Analysts following the Gulf aviation market suggest that secondary hubs such as Muscat and Salalah will continue to play an important role during periods when traditional mega-hubs are constrained. At the same time, they note that without predictable feeder capacity, these airports cannot fully capitalize on their geographic advantage, particularly for time-sensitive business travel and high-value connecting traffic.

What Travelers Can Do as Disruptions Persist

Travel experts and advisory services recommend that passengers with upcoming itineraries touching Muscat, Salalah or UAE gateways such as Dubai and Sharjah take a more hands-on approach to trip management over the coming weeks.

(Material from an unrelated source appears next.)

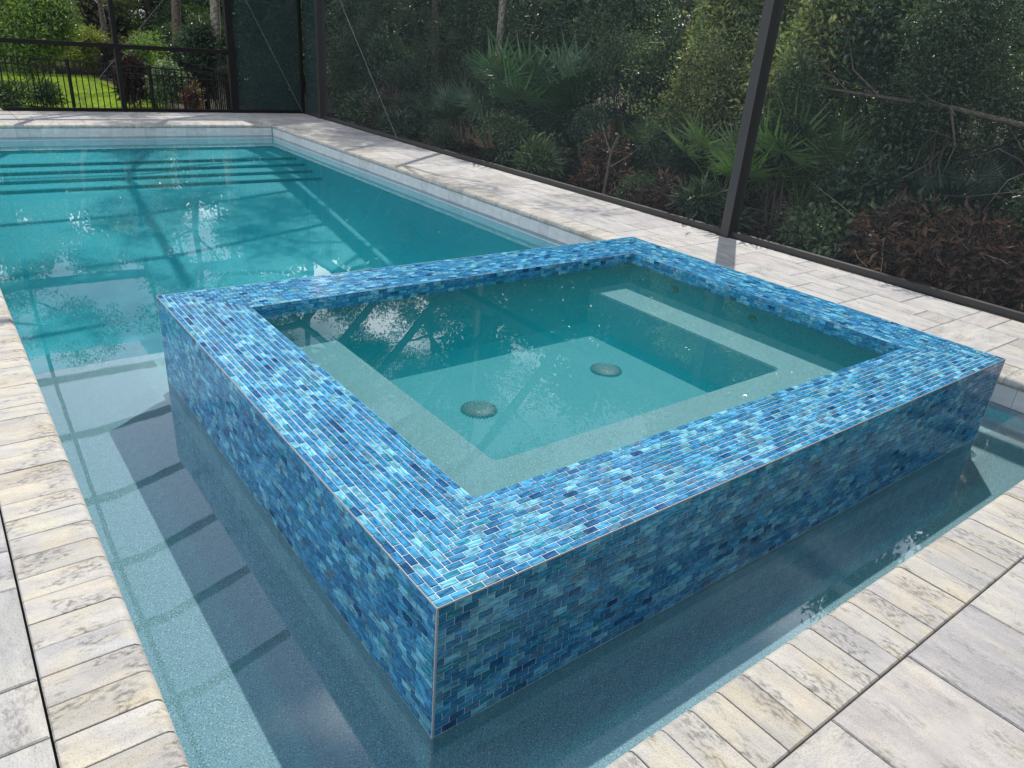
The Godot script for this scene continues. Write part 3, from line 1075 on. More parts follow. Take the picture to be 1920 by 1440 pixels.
	for r in 14:
		var o := P * r
		var o1 := P * (r + 1)
		var sh := 0.0
		# strips of the rim: near, left, far, right; rows interlock along the mitres
		add_row.call(Vector3(0, H, -o1), Vector3.RIGHT, Vector3.UP, Vector3.BACK, o, W - o1, sh)
		add_row.call(Vector3(o1, H, -L), Vector3.BACK, Vector3.UP, Vector3.LEFT, o, L - o1, sh)
		add_row.call(Vector3(W, H, -L + o1), Vector3.LEFT, Vector3.UP, Vector3.FORWARD, o, W - o1, sh)
		add_row.call(Vector3(W - o1, H, 0), Vector3.FORWARD, Vector3.UP, Vector3.RIGHT, o, L - o1, sh)
	for r in 3:
		var y := H - 0.002 - P * r
		var sh := P if r % 2 else 0.0
		add_row.call(Vector3(i1.x, y, i0.z), Vector3.LEFT, Vector3.FORWARD, Vector3.DOWN, 0.0, i1.x - i0.x, sh)
		add_row.call(Vector3(i0.x, y, i1.z), Vector3.RIGHT, Vector3.BACK, Vector3.DOWN, 0.0, i1.x - i0.x, sh)
		add_row.call(Vector3(i0.x, y, i0.z), Vector3.FORWARD, Vector3.RIGHT, Vector3.DOWN, 0.0, i0.z - i1.z, sh)
		add_row.call(Vector3(i1.x, y, i1.z), Vector3.BACK, Vector3.LEFT, Vector3.DOWN, 0.0, i0.z - i1.z, sh)
	tiles.sort_custom(func(p, q): return p[0] > q[0])
	var rest := MB.new()
	for k in tiles.size():
		var t: Array = tiles[k]
		if k < 290:
			put("tile", tile_m[t[2]] if t[2] >= 0 else tile_builder(t[3], P, tile_color()).mesh(), M.glass, spa, t[1])
		else:
			rest.add(tile_v[t[2]] if t[2] >= 0 else tile_builder(t[3], P, tile_color()), t[1])
	tag(put("tile", rest.mesh(), M.glass, spa), "", "", "", "stuff")

	# drain covers on the floor and jets in the far bench wall
	for d in [Vector3(1.27, fy, -1.60), Vector3(2.26, fy, -1.66)]:
		var g := Node3D.new()
		g.name = "drain_cover" if d.x < 2.0 else "drain_cover_001"
		g.position = d
		g.scale = Vector3(0.80, 0.55, 0.80)
		spa.add_child(g)
		tag(g, "round dark slotted drain cover on the spa floor")
		var dome := MB.new()
		var prof := [Vector2(0.105, 0.004), Vector2(0.103, 0.016), Vector2(0.085, 0.026), Vector2(0.055, 0.033), Vector2(0.02, 0.036), Vector2(0.0, 0.036)]
		for q in prof.size() - 1:
			for k in 32:
				var a0 := TAU * k / 32.0
				var a1 := TAU * (k + 1) / 32.0
				var pa := Vector3(cos(a0) * prof[q].x, prof[q].y, sin(a0) * prof[q].x)
				var pb := Vector3(cos(a1) * prof[q].x, prof[q].y, sin(a1) * prof[q].x)
				var pc := Vector3(cos(a1) * prof[q + 1].x, prof[q + 1].y, sin(a1) * prof[q + 1].x)
				var pd := Vector3(cos(a0) * prof[q + 1].x, prof[q + 1].y, sin(a0) * prof[q + 1].x)
				dome.quad(pa, pb, pc, pd, pa + Vector3.UP * 0.2)
		put("dome", dome.mesh(), M.drain, g)
		var fins := MB.new()
		for k in 30:
			var xf := Transform3D(Basis(Vector3.UP, TAU * k / 30.0), Vector3.ZERO)
			fins.box(Vector3(0.098, 0.0, -0.0045), Vector3(0.122, 0.020, 0.0045), xf)
		put("rim_fins", fins.mesh(), M.drain, g)
		var dots := MB.new()
		for ring in [[0.092, 30, 0.0042, 0.0240], [0.078, 26, 0.0042, 0.0290], [0.062, 10, 0.0085, 0.0325], [0.044, 16, 0.004, 0.0352], [0.028, 8, 0.0055, 0.0365], [0.0, 1, 0.012, 0.0375]]:
			for k in ring[1]:
				var xf := Transform3D(Basis(Vector3.UP, TAU * k / ring[1]), Vector3.ZERO)
				dots.box(Vector3(ring[0] - ring[2], ring[3] - 0.006, -ring[2]), Vector3(ring[0] + ring[2], ring[3] + 0.001, ring[2]), xf)
		put("raised_ribs", dots.mesh(), M.drain_light, g)
	for z in [-1.29, -1.93]:
		var m := MB.new()
		for k in 16:
			var a0 := TAU * k / 16.0
			var a1 := TAU * (k + 1) / 16.0
			var c := Vector3(i1.x - 0.004, 0.325, z)
			var p := c + Vector3(0, sin(a0) * 0.022, cos(a0) * 0.034)
			var q := c + Vector3(0, sin(a1) * 0.022, cos(a1) * 0.034)
			m.flat(c + Vector3(0.003, 0, 0), p, q, Vector3.LEFT)
			m.quad(p, q, q + Vector3(0.008, 0, 0), p + Vector3(0.008, 0, 0), p - c)
		put("jet", m.mesh(), M.drain, spa)


# ------------------------------------------------------------------ screen enclosure
func roof_h(x: float, z: float) -> float:
	var d := minf(CAGE_X - x, z - CAGE_Z)
	return EAVE + minf(maxf(d, 0.0), 1.35) + 0.30 * clampf(d - 1.35, 0.0, 3.6)


func bar(b: MB, a: Vector3, c: Vector3, wide: float, tall: float) -> void:
	var d := (c - a).normalized()
	var s := d.cross(Vector3.UP)
	if s.length() < 0.01:
		s = Vector3.RIGHT
	s = s.normalized()
	var up := s.cross(d).normalized()
	b.box(Vector3(-wide / 2, -tall / 2, -(c - a).length()), Vector3(wide / 2, tall / 2, 0), Transform3D(Basis(s, up, -d), a))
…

Monitoring flight status via airline apps and third-party tracking tools in the 24 to 48 hours before departure is widely seen as essential, as is ensuring that carriers have up-to-date contact details to issue schedule-change notifications.

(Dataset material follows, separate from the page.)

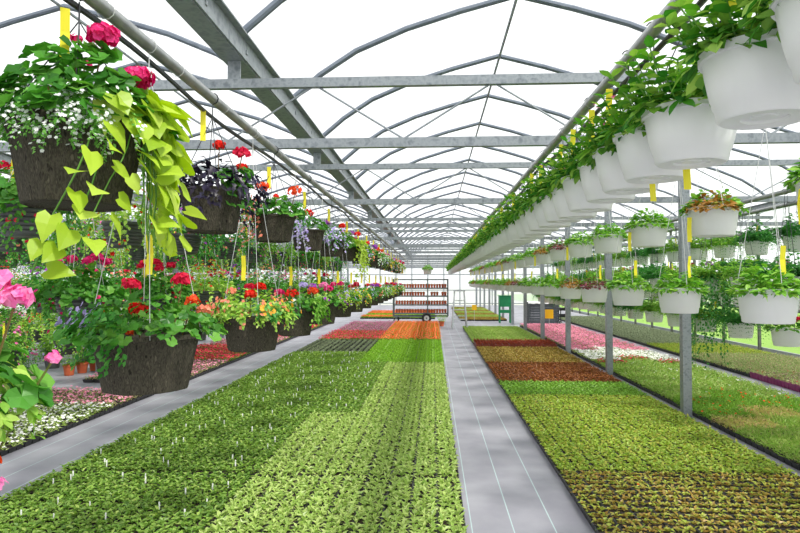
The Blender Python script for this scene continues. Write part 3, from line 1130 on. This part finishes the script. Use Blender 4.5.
ROWS = [('fern', 1.76, .95, 4.0, 19, 'middle tier beyond the posts'), ('fern', 1.2, 1.0, 6.9, 16, 'lowest tier beyond the posts'),
        ('fern2', 2.26, .95, 5.0, 19, 'upper fern row'), ('fern2', 1.55, .9, 6.2, 19, 'lower fern row'),
        ('wall', 2.0, 1.0, 8.6, 18, 'upper right wall row'), ('wall', 1.4, 1.0, 9.1, 18, 'lower right wall row')]
for ri, (pk, rim, sp, ys0, n, nm) in enumerate(ROWS):
    hm = hanger(.155, .187, PIPES[pk][1] - (rim - .187), 3, 'wire')
    for i in range(n):
        y = ys0 + sp * i
        sel = (i * 3 + ri) % 5
        what = 'fern fronds'
        t = thing('hanging_white_pot', '', 'hanging pot', (PIPES[pk][0], y, rim - .187), rnd.random() * 6, 'white pots, %s' % nm)
        ob('pot', taper_me, t)
        z = (0, 0, .165)
        if pk == 'fern' and rim < 1.3 and i == 0:
            ob('foliage', red_mix_l, t, z)
            ob('blossoms', cl_red, t, z)
            what = 'red flowers'
        elif pk == 'fern' and rim > 1.5 and i == 5:
            ob('fronds', ferns[0], t, z)
            ob('trailing_vines', long_vine, t, z)
            what = 'fern and long trailing vines'
        elif pk == 'wall' and sel in (0, 2):
            ob('foliage', red_mix_l, t, z)
            ob('blossoms', cl_purple if sel else cl_red, t, z)
            what = 'purple flowers' if sel else 'red flowers'
        elif pk == 'wall' and sel == 3:
            ob('foliage', burg_l, t, z)
            what = 'burgundy foliage'
        else:
            ob('fronds', ferns[sel % 3], t, z)
        t['label'] = 'white pot of %s, %s from front, %s' % (what, nth(i + 1), nm)
        ob('hanger', hm, t)
        if (i + ri) % 3 == 0:
            ob('yellow_tag', tag_me, t, (.1, -.1, .42), rnd.uniform(-.5, .5), 'yellow hanging tag')

# lone pot above the main bed
t = thing('hanging_white_pot', 'lone small white pot hanging in mid-air above the flower cart', 'hanging pot', (-.19, 21.6, 1.98))
ob('pot', taper_me, t)
ob('foliage', lows[0], t, (0, 0, .17))
ob('hanger', hanger(.155, .187, ZB - 1.98 - .06, 3, 'wire'), t)

# ------------------------------------------------------------------ dark flower baskets (left)
def facet(q, z):
    """rounded, eight-sided fluted wall"""
    m = 8
    w = (q % (2 * PI / m)) - PI / m
    p = (math.cos(PI / m) / math.cos(w))
    return .97 * p - .02 * math.cos(m * q) + .02 * math.cos(4 * q)


def dark_pot(R_, h_, name='pot'):
    prof = [(.02, .008), (.66 * R_, .008), (.7 * R_, 0), (.75 * R_, .004), (.8 * R_, h_ * .25), (.87 * R_, h_ * .6), (.94 * R_, h_ * .9), (.95 * R_, h_ * .92), (1.0 * R_, h_ * .93), (1.0 * R_, h_), (.95 * R_, h_ * 1.005), (.9 * R_, h_ * .93), (.02, h_ * .92)]
    mb = MB()
    mb.lathe(prof, 64, 0, facet)
    return mb.mesh(name, M['dark_pot'], True)


def ridged_pot(R_, h_):
    prof = [(.02, .006), (.62 * R_, 0), (.68 * R_, .01)]
    for i in range(6):
        z = h_ * (.06 + .78 * i / 6)
        r = R_ * (.7 + .24 * i / 6)
        prof += [(r, z), (r + .006, z + h_ * .04), (r + .006, z + h_ * .09), (r, z + h_ * .12)]
    prof += [(.96 * R_, h_ * .9), (R_, h_ * .91), (R_, h_), (.93 * R_, h_), (.9 * R_, h_ * .9), (.02, h_ * .9)]
    mb = MB()
    mb.lathe(prof, 28, 0)
    return mb.mesh('pot', M['grey_pot'], True)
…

Where possible, travelers are being encouraged to allow longer minimum connection times, especially when relying on domestic feeders within Oman or cross-border shuttles into UAE hubs. Booking slightly earlier Muscat–Salalah segments or overnighting in a hub city can add cost and inconvenience but may significantly reduce the risk of missing long-haul flights when short-haul legs are cancelled at short notice.

Advisories aimed at corporate travel programs also suggest building alternative routings into planning templates, including options that bypass the most volatile corridors or use other Gulf airports if connections via Muscat or UAE hubs become untenable on specific days. Flexible fare classes, while more expensive upfront, may provide greater protection if itineraries need to be reshaped quickly in response to dynamic airspace restrictions.

For now, the combination of newly cancelled Muscat–Salalah flights and ongoing disruptions at Dubai, Sharjah and other Middle Eastern hubs serves as a reminder that the region’s aviation system remains in a fragile equilibrium. Travelers can still move through Oman and the UAE, but doing so increasingly requires flexibility, contingency planning and close attention to rapidly changing schedules.